Who do you think really holds the keys to a captive affiliate audience?  Is it Microsoft, populating a desktop with all sorts of links and browser shortcuts?   What about hardware manufacturers who do the same except embed actual software on the system you purchased so that they get a piece of the pie if you convert?   Or maybe it’s a company like Intuit, which made really great products in the B2B and B2C worlds before it began compromising the user experience with continual upsells.

Guess again.

The U.S. Postal Service, under fire for financial mismanagement from all quarters has become the equivalent of the Plaka in Athens — a place to buy almost anything with haggling supposedly encouraged but never really done very well.

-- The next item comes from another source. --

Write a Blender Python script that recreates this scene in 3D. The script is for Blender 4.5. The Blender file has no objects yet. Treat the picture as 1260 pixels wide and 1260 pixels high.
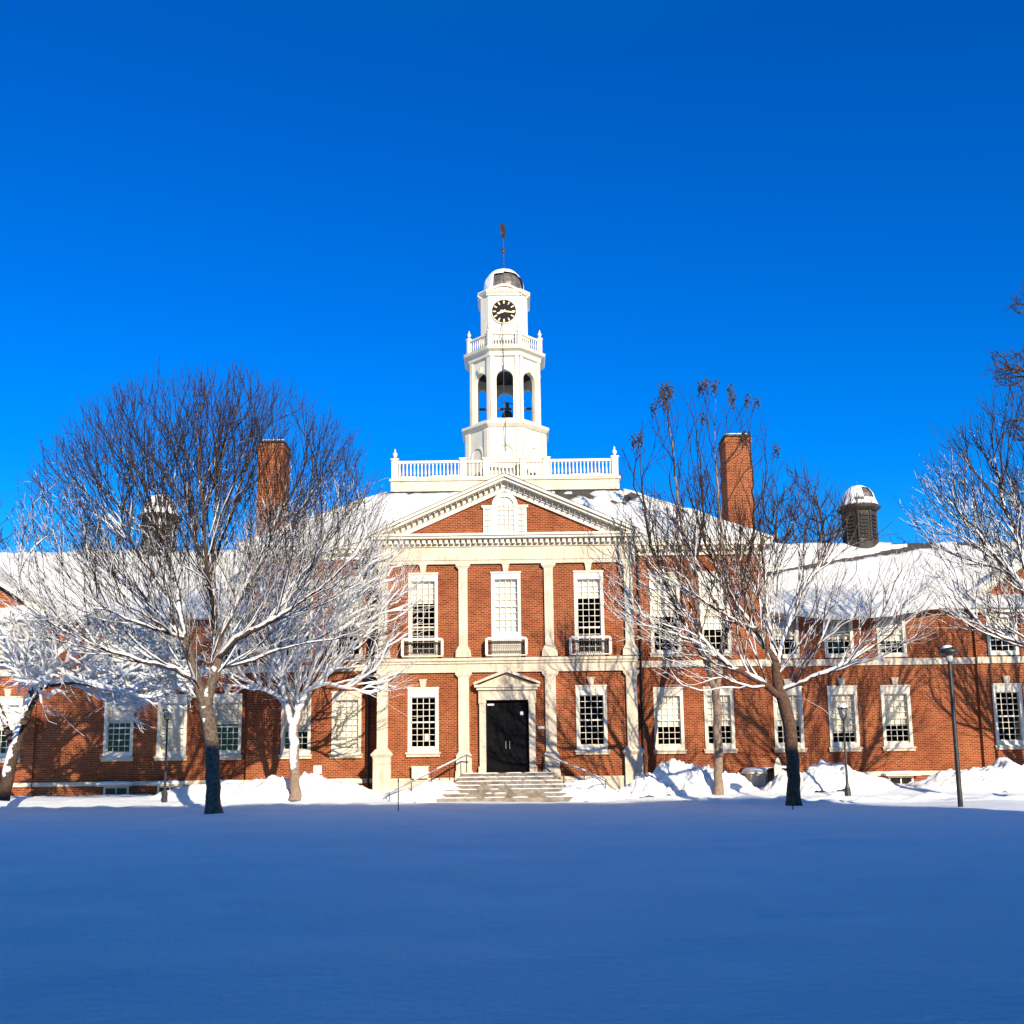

I’ve been critical of the USPS before, but now have experienced the wonder that is the business change of address process.    After changing addresses for two company names,  our business credit card was charged $1 for each transaction.  From what I remember of pricing, the elimination of labor in a process drives down and eliminates costs.  So why is this formerly free service now available only with $1?  The post office says it’s to eliminate fraud.  I’m guessing there is another way.

But a dollar or two is nothing compared to the onslaught of advertising EVERY postal customer must wade through in order to complete the transaction.  After dumping multiple magazine pitches and anything remotely related to someone moving, I was emailed a separate confirmation for each transaction:

USPS selling commercial services in address change requests

USPS selling commercial services in address change requests

I still find it humorous that the FedEx drop off box is at the front of the local post office because, Lord knows, there aren’t enough FedEx drop off points in the U.S.   I wonder what the rates are for getting top placement on the change of address form.  Then I wonder if the USPS, like Amtrak, either wants to be private or public.  Because maybe FedEx can offer more services at an equal or lower cost than the postal service.  Why stop there?  Maybe Greyhound could get Amtrak-level subsidies and compete on a level playing field.

But if you’re an affiliate marketer, you didn’t just lose out to Dell, Microsoft and Intuit. You have the entire USPS to compete with as well.